I didn't mean ridiculous as an insult -- I figured from your tone you thought it was ridiculous, too, and I agree that is shows how important metadata is.
[Chris Kenny] "You don't regularly online other editors' offline projects, I think? See, for online editing work, everything that's not a corner case comes over fairly automatically... meaning that 90% of the time is spent dealing with corner cases."
I do a few onlines every year, and I think that properly dealing with corner cases is a significant part of the value an online editor adds. My work is mostly short-form with heavy compositing or graphics, and I gather your work is mostly feature, though, so we do probably have totally different biases.
If you do predominantly online, I can absolutely see the appeal of an auto-collapsing trackless timeline. I can also see why you'd want an offline editor to use metadata/tracks in a way that would make your online easier (and more cost-effective for the client).
I'd guess that most of the metadata usage of multi-track editing is in for broadcast or corporate deliverables that don't see separate offline and online.
I'd also guess that most of the "scratch" usage of multi-track editing is in broadcast or corporate as well as creative offline.

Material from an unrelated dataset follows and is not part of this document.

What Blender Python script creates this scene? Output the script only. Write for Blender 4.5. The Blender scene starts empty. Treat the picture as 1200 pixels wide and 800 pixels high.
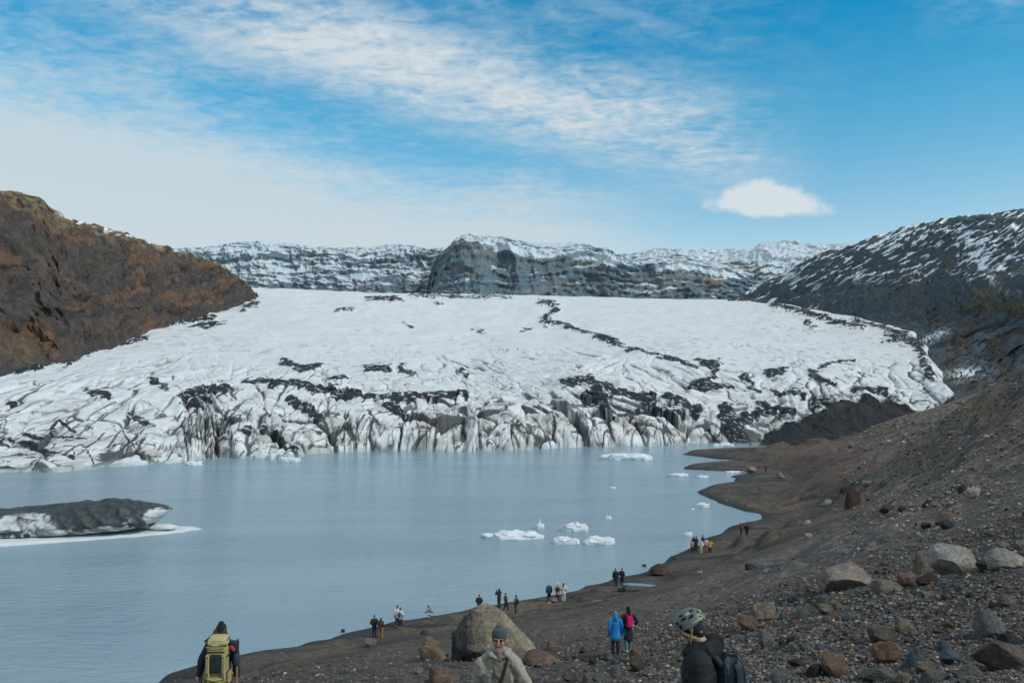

[Chris Kenny] "How many video tracks are you going to create for organizational purposes? Six? Eight? However many you create, you have to assign them roles that encompass everything happening in a sequence that could easily have over 1000 shots in it, that need to be layered in assorted different ways. I just think the spatial approach doesn't scale all that well."
I say leave it up to each individual editor. Add (and encourage) proper metadata tools -- especially for offline/online work -- but don't remove spatial organization from the timeline.
A piece with 1000 shots and dozens of footage roles all needing separate track types is also a corner case. Most features don't require this kind of layering, and the ones that do usually have shot-based compositing anyway that will reduce the number of footage roles. I think that most pieces which are heavily-layered in the NLE will be shorter form, not having 1000 shots. In both cases, the number of tracks needn't be totally unmanageable.
Weren't you arguing for the median editor last week anyway?